GoMining launches instant Bitcoin checkout via miner pool

GoMining on June 19 launched the GoBTC Pay Gen1 SDK and API, letting merchants offer instant Bitcoin checkout confirmed through its miner-run pool with settlement targeted at about 12 hours.

GoMining announced the GoBTC Pay Gen1 SDK and API on June 19, providing merchants, wallets and developers a direct integration for Bitcoin checkout routed through the company’s miner-run pool. Payments remain in BTC at the point of sale while acceptance and settlement are handled by GoMining’s mining infrastructure.

The SDK and API avoid the Lightning Network, wrapped tokens, sidechains and forced fiat conversion at checkout. The product materials describe payments as confirmed instantly at the point of sale and settling later on the Bitcoin blockchain.

GoMining’s public information lists no direct user fees and an initial merchant fee of 0.2%. That fee is split: half goes to miners in the GoBTC pool and half goes to the wallet provider that initiated the payment.

Under the described flow, a customer’s transaction is broadcast to a dedicated GoMining pool that prioritizes those transactions for inclusion in blocks.
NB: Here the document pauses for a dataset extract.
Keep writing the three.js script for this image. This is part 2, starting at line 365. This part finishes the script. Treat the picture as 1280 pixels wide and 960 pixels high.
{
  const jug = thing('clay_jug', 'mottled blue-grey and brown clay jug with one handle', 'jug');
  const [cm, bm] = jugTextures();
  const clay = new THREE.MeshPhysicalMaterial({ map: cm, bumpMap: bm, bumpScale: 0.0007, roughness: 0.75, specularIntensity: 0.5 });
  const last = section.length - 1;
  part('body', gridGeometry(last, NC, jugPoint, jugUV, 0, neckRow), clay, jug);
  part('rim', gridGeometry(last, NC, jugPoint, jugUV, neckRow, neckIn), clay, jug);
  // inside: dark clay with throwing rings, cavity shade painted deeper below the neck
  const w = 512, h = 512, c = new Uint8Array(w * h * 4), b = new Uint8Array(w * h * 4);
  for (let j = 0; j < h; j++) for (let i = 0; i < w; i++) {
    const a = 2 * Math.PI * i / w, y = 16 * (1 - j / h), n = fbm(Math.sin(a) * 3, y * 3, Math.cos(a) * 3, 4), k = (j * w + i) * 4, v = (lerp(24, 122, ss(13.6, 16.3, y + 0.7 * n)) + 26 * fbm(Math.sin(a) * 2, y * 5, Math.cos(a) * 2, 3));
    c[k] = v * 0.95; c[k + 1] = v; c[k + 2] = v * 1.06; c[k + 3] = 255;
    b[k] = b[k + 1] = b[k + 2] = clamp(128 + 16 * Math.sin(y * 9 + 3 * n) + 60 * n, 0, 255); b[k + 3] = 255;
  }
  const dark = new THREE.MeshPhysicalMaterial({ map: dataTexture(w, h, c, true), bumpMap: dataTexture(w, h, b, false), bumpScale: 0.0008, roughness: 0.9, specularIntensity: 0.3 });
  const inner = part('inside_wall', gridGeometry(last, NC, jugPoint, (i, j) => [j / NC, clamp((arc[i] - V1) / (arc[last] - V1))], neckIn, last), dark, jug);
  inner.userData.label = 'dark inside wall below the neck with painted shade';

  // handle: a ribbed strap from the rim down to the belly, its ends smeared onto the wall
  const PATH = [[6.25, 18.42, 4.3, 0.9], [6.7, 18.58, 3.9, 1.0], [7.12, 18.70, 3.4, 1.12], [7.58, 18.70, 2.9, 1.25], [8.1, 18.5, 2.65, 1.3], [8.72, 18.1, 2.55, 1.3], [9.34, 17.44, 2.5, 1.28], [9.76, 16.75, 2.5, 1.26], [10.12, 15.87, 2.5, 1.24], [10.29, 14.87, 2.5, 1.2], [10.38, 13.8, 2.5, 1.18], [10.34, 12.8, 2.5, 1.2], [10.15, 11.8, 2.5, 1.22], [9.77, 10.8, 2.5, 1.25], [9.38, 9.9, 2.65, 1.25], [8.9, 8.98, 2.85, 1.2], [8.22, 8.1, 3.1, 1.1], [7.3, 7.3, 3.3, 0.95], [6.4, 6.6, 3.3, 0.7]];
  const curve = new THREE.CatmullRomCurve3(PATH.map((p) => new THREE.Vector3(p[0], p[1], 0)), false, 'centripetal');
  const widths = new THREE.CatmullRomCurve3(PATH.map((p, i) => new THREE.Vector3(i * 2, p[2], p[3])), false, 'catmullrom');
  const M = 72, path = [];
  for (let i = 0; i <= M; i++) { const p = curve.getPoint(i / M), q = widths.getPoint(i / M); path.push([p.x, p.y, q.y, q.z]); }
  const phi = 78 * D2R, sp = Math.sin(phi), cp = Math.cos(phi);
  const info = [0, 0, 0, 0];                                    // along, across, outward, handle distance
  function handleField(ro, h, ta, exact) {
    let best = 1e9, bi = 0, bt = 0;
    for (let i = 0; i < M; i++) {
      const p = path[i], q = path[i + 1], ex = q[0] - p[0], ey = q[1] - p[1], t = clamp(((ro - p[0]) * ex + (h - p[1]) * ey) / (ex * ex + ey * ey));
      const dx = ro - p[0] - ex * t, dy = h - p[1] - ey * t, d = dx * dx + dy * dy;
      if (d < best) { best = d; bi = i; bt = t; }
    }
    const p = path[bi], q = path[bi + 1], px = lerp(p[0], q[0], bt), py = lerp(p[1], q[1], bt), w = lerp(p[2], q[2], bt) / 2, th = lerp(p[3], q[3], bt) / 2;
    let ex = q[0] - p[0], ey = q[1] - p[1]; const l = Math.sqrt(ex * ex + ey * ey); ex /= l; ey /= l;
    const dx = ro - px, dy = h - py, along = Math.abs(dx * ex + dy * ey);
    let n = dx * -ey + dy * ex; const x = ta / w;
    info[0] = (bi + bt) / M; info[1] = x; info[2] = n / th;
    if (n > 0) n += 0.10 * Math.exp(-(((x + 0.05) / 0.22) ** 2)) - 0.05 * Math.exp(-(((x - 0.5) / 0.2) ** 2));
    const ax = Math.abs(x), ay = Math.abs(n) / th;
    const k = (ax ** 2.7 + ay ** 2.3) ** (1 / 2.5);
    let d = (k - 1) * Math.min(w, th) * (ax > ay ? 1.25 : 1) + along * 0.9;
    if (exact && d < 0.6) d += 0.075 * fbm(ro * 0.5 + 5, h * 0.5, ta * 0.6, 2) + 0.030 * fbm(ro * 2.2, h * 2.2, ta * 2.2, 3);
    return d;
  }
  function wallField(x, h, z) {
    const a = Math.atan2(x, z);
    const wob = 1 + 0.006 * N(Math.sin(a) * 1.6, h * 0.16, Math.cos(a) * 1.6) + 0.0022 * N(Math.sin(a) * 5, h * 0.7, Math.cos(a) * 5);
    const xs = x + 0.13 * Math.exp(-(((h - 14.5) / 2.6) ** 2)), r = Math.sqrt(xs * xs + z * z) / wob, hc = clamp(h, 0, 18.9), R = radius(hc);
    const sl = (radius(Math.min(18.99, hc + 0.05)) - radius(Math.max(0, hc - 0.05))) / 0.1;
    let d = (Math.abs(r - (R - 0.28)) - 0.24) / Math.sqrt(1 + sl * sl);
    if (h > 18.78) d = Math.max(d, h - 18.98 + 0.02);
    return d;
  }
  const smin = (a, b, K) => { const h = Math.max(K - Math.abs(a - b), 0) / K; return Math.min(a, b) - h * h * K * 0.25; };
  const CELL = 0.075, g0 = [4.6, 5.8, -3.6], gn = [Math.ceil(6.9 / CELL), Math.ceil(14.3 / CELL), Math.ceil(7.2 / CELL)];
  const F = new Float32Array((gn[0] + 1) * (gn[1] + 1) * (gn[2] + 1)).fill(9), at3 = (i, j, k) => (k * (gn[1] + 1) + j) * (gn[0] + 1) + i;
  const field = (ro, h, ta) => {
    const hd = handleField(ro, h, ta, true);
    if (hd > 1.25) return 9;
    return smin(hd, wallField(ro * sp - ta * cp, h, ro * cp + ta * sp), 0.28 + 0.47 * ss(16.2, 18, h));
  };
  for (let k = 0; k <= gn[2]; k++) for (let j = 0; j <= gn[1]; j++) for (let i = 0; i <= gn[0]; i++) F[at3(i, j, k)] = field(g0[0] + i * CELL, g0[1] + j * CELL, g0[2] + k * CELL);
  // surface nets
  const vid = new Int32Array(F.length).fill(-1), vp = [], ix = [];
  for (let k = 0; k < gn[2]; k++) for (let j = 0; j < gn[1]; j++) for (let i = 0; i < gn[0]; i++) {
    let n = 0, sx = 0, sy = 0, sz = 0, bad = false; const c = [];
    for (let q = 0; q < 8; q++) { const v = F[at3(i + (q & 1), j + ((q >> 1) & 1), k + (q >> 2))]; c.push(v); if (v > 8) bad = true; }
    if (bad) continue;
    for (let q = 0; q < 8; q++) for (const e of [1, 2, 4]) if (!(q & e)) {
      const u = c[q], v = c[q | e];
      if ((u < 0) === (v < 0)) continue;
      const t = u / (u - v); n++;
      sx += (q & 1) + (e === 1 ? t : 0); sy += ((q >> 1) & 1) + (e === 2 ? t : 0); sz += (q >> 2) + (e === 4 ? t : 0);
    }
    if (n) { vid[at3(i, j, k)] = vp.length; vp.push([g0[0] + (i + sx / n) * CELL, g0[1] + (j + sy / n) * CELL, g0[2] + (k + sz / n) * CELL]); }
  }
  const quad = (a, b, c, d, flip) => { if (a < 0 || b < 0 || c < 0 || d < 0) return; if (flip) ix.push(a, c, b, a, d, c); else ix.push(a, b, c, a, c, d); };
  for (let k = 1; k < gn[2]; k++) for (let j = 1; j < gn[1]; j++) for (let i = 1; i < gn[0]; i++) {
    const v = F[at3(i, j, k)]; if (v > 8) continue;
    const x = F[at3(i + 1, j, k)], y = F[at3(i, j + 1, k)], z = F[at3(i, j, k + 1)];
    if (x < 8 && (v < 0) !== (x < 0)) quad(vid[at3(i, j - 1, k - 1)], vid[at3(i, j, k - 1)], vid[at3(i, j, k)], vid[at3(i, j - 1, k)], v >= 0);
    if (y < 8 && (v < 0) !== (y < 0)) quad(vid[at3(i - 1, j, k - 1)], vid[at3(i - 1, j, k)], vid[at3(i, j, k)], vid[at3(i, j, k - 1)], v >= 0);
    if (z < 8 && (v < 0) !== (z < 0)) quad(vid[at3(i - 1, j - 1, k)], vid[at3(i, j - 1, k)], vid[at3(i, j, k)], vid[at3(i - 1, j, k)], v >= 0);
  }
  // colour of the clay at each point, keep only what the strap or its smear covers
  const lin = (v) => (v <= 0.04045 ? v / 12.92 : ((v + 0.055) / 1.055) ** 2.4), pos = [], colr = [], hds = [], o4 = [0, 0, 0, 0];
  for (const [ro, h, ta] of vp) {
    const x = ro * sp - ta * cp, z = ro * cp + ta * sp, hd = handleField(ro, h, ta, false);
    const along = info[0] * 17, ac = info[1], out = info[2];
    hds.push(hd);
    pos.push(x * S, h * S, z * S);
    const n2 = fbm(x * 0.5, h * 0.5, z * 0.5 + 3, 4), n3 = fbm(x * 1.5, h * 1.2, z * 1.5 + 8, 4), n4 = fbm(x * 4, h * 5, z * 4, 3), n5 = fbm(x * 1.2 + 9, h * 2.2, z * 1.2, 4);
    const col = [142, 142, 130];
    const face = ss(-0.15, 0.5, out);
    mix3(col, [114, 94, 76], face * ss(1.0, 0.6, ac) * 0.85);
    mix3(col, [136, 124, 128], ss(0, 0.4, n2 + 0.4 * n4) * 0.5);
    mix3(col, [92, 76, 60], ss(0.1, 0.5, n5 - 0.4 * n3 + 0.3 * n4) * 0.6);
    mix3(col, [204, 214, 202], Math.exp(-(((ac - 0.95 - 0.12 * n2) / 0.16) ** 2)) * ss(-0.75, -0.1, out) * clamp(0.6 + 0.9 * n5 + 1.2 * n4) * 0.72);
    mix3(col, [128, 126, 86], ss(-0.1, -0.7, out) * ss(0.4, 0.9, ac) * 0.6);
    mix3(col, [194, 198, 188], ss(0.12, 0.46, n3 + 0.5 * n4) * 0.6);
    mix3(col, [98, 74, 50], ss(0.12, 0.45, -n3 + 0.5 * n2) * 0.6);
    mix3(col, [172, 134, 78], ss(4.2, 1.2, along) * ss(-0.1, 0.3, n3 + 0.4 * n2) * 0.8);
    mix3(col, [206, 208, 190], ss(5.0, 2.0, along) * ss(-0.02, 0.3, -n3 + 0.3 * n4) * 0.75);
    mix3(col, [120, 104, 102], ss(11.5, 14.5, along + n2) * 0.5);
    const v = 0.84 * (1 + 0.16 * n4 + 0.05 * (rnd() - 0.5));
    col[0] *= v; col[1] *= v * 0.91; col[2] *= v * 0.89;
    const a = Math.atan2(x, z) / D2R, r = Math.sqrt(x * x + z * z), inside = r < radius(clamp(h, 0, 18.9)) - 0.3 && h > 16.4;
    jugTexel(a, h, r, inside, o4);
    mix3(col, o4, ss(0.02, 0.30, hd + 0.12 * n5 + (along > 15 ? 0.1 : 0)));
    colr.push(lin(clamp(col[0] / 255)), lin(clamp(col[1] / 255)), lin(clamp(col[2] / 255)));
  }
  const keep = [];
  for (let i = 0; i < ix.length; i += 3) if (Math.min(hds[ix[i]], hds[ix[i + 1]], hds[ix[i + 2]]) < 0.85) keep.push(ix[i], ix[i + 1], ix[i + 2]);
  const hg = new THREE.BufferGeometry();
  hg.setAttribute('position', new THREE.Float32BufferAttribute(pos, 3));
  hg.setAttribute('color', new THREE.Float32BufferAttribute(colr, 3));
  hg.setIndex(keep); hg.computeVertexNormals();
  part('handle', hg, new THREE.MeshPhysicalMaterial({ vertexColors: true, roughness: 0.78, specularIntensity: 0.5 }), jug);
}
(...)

Merchants receive near-instant confirmation to complete a sale while final on-chain settlement follows once the pool mines the transactions into blocks. The company targets an average settlement window of about 12 hours, and notes actual times will vary with block production and pool performance.

Custody for payments is presented as a 2-of-3 multisig setup involving the user, GoMining as a co-signer, and an independent recovery custodian. GoMining states it cannot move funds unilaterally under that arrangement. The identity of the recovery custodian and detailed recovery and outage procedures have not been disclosed.

GoMining plans an initial rollout with up to 10 merchants and ecosystem partners and reports thousands of entities on a waiting list. The product page includes merchant onboarding forms, SDK and API documentation, a roadmap that lists point-of-sale support, a dashboard and broader e-commerce features, plus early-access channels for partners.

The architecture concentrates settlement responsibility in a miner-operated pool. Transaction prioritization, selection for block templates and pool performance determine final settlement timing. Wallet providers must integrate the SDK and weigh the 0.1% fee share offered to them for routing payments through the system. Merchants must decide whether to accept BTC-denominated receipts that may settle on-chain hours after checkout.

Adoption will depend on external wallet integration, named merchant signups and real-world settlement performance under merchant transaction volumes. The June 19 launch establishes live SDK and API access and an early-access deployment for testing the miner-operated settlement approach.